Your instructions →
Without the pictures, return exactly the lines from the one with "Write the bpy" through the one with "RNG = np.random.default_rng(7)". Both end lines belong in the copy.

Task data →
'''

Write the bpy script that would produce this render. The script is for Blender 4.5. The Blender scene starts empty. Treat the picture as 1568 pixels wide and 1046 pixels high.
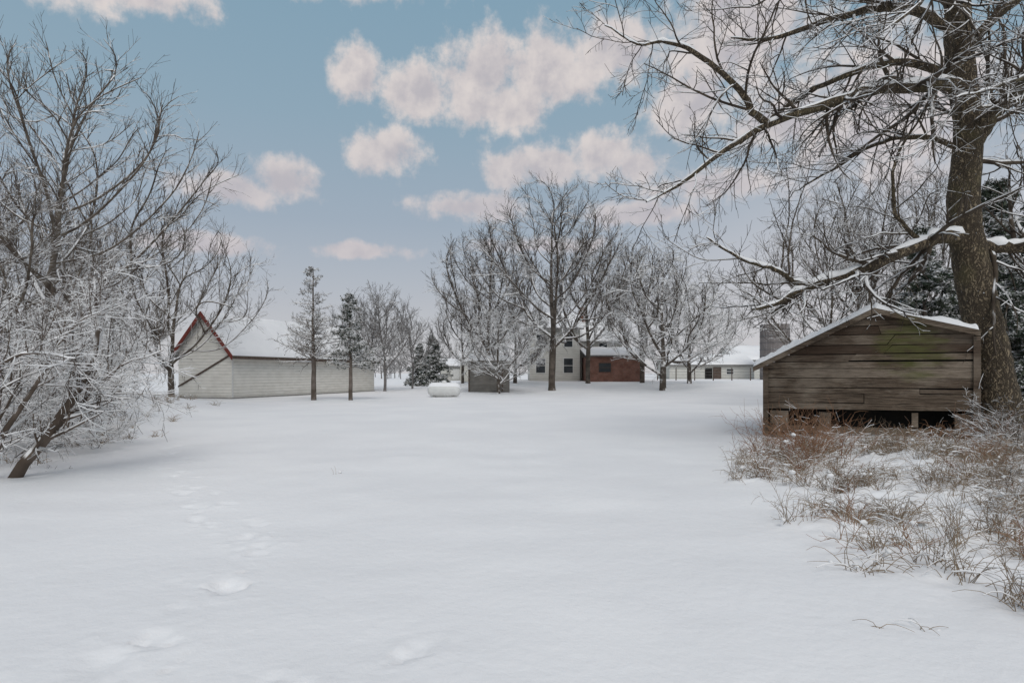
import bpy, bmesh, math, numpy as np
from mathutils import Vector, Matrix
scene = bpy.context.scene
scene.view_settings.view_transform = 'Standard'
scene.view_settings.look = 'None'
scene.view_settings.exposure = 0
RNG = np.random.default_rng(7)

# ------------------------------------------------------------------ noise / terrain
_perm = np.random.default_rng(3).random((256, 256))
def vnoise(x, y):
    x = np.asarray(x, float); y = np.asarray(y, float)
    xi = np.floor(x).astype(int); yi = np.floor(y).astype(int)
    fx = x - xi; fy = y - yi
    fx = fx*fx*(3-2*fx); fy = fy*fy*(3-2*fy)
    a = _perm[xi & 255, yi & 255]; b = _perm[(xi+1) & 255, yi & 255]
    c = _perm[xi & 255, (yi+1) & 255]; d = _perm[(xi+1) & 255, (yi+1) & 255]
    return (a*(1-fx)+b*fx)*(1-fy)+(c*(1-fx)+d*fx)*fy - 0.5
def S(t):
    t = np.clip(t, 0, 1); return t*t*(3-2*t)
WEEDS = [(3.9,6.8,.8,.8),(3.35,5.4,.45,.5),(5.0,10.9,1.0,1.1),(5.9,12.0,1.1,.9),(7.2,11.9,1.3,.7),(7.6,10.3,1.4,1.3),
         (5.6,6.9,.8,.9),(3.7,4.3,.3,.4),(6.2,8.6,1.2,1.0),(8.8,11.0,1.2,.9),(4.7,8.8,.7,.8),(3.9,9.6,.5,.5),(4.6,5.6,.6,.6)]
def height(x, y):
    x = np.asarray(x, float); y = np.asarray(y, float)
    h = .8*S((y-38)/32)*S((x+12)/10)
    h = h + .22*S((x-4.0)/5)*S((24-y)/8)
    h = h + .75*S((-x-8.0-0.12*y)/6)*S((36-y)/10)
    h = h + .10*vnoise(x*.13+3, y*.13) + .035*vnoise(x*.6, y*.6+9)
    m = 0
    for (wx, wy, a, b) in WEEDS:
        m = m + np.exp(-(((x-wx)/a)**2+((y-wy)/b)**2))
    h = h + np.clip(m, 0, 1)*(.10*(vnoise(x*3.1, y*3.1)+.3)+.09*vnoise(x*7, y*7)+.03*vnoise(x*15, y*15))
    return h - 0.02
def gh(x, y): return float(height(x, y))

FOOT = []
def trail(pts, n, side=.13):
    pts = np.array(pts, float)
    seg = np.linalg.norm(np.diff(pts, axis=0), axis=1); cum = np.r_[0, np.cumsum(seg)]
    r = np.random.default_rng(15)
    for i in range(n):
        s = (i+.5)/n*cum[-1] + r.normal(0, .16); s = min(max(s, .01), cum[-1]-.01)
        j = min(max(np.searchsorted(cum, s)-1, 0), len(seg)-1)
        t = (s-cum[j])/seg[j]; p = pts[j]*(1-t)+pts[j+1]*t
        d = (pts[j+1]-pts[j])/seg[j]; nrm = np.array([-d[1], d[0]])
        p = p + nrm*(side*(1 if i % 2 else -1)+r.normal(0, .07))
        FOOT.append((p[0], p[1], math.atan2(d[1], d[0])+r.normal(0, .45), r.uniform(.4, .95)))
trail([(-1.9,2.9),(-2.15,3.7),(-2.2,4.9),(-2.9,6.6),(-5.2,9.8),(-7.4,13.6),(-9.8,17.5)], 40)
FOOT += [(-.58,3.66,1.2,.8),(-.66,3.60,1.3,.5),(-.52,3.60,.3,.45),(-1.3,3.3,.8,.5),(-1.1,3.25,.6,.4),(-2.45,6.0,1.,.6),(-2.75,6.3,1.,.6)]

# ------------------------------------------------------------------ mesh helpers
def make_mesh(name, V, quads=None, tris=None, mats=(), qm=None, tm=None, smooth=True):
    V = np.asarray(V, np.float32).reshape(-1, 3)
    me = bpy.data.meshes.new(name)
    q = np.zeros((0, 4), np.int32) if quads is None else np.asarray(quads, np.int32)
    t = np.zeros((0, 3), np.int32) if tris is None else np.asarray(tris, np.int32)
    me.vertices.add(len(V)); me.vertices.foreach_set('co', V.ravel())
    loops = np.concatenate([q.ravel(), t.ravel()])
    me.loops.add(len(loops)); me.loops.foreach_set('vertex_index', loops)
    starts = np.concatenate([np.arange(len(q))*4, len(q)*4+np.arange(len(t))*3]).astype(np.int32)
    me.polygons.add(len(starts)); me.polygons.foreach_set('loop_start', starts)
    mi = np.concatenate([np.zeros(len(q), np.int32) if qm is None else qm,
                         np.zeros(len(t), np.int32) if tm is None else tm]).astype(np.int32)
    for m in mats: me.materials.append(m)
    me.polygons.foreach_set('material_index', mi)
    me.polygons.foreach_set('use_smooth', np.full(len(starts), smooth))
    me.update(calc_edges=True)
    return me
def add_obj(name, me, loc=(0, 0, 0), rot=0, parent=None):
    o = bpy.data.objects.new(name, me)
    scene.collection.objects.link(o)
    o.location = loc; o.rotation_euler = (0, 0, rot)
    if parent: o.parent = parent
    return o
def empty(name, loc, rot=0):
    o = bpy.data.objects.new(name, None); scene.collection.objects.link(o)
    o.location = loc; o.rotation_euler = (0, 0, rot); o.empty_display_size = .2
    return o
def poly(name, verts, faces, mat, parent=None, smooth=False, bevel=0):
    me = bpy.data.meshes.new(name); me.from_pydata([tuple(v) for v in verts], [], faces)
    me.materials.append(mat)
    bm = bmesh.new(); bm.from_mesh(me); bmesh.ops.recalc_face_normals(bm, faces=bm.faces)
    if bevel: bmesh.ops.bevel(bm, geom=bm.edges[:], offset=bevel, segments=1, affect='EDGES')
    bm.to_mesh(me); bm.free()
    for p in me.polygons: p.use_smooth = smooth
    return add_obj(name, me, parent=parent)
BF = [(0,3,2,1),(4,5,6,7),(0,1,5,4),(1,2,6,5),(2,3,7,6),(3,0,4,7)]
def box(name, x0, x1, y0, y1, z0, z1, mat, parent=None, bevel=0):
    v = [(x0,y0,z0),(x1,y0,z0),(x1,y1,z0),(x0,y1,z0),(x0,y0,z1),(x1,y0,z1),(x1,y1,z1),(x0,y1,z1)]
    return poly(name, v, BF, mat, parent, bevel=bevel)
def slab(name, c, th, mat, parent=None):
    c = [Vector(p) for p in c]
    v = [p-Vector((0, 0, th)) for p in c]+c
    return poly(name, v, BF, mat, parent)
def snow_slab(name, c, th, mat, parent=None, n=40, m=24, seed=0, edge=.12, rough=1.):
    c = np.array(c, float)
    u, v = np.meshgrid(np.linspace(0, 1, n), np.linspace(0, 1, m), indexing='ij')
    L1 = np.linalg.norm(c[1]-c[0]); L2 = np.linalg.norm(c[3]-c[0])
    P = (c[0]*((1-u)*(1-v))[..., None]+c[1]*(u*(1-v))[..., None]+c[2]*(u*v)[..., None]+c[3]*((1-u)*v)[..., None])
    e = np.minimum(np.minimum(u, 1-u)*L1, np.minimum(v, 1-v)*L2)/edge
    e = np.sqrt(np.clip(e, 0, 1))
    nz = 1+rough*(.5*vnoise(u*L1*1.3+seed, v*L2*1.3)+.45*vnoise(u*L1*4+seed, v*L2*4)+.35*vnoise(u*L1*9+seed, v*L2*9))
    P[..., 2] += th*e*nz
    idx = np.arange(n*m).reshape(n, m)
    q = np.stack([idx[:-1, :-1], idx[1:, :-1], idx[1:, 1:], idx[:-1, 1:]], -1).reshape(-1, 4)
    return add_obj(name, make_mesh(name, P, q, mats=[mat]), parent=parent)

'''
'''

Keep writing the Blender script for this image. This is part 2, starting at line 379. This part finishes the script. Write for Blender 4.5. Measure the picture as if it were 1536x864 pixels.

'''

Response to the exercise →
Write the bpy script that would produce this render. The script is for Blender 4.5. The Blender scene starts empty. Treat the picture as 1568 pixels wide and 1046 pixels high.
import bpy, bmesh, math, numpy as np
from mathutils import Vector, Matrix
scene = bpy.context.scene
scene.view_settings.view_transform = 'Standard'
scene.view_settings.look = 'None'
scene.view_settings.exposure = 0
RNG = np.random.default_rng(7)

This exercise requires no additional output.